I finally built it. It works, using an ES8266, a RS485 converter modem, and a DC-DC buck boost converter to take the 12 VDC and drop it down to 5VDC regulated. Logging has to be disabled as the UART logging stops the modbus comms, per the ESPhome website
It worked for a bit, then it stopped working. Question, how have you handled loss of power on the pump, or loss of wifi? Did you build an automation to allow the controller to continue running the original schedule on return of power, or on loss of wifi, carry on with original schedule?
I think I have to get an ESP32 with external antenna, as my wifi doesn’t reach all the way to the back corner of the yard, with -85 dbi.
Also, referring back to my previous post, it appears my examples on retrieving current and voltage from what I read in the Regal Modbus document don’t work. I think its that Current is a Union data type, and Voltage is a Unsigned Byte. @gazoodle What would need to change in your YAML to read those?

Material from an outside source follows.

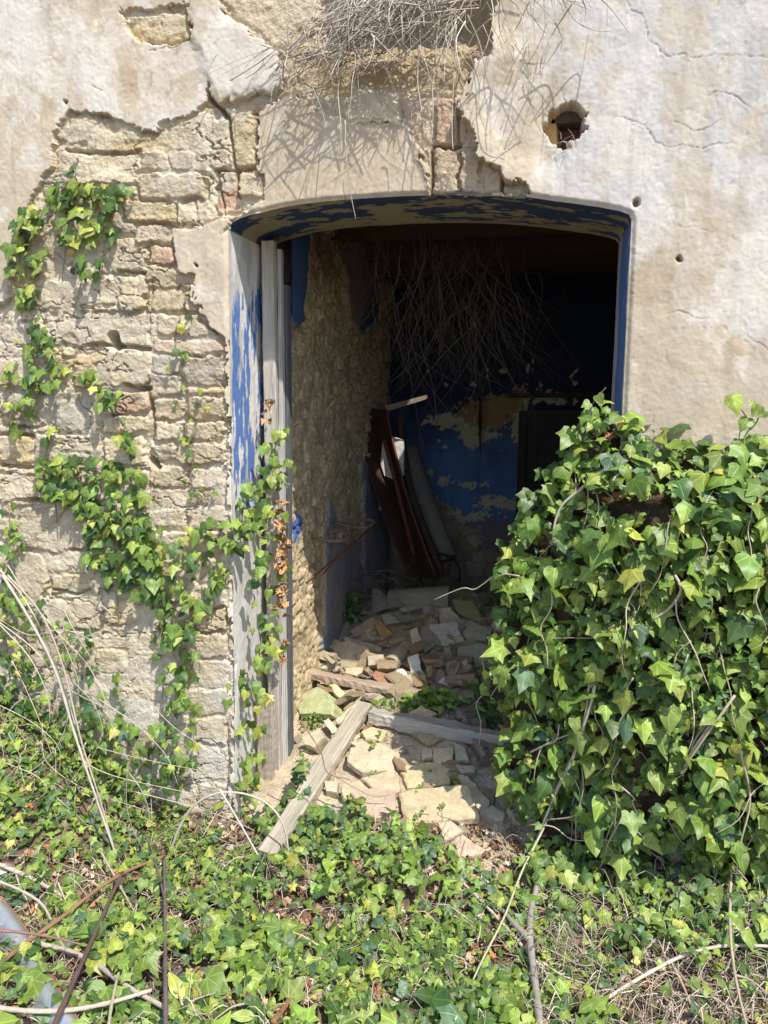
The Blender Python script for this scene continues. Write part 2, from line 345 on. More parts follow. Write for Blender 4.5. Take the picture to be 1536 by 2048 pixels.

So looking at your CenturyVSpump.cpp file, I see the lines describing reading a sensor
CenturyPumpCommand CenturyPumpCommand::create_read_sensor_command(CenturyVSPump *pump, uint8_t page, uint8_t address, uint16_t scale, std::function<void(CenturyVSPump *pump, uint16_t value)> on_value_func)
{
CenturyPumpCommand cmd = {};
cmd.pump_ = pump;
cmd.function_ = 0x45; // Read sensor
cmd.payload_.push_back(page);
cmd.payload_.push_back(address);
cmd.on_data_func_ = [=](CenturyVSPump *pump, const std::vector<uint8_t> data)
{
// Always going to have at least 1 byte of sensor data
uint16_t value = (uint16_t)data[2];
if (data.size() == 4)
{
// But sometimes, we get two bytes
value |= (uint16_t)data[3] << 8;
}
// Scale the value
value /= scale;
ESP_LOGD(TAG, "Read value %d from page %d, addr %d", value, page, address);
on_value_func(pump, value);
};
return cmd;
}
I think in how you wrote it to look at only 1 or 2 bytes, which works, but say for motor current, page 0, address 01,scaling 1000, it would have to be union data type, looking at 2 bytes. The same for Inverter input power, page 0, address 05, scaling n/a. Not sure how to implement that yet.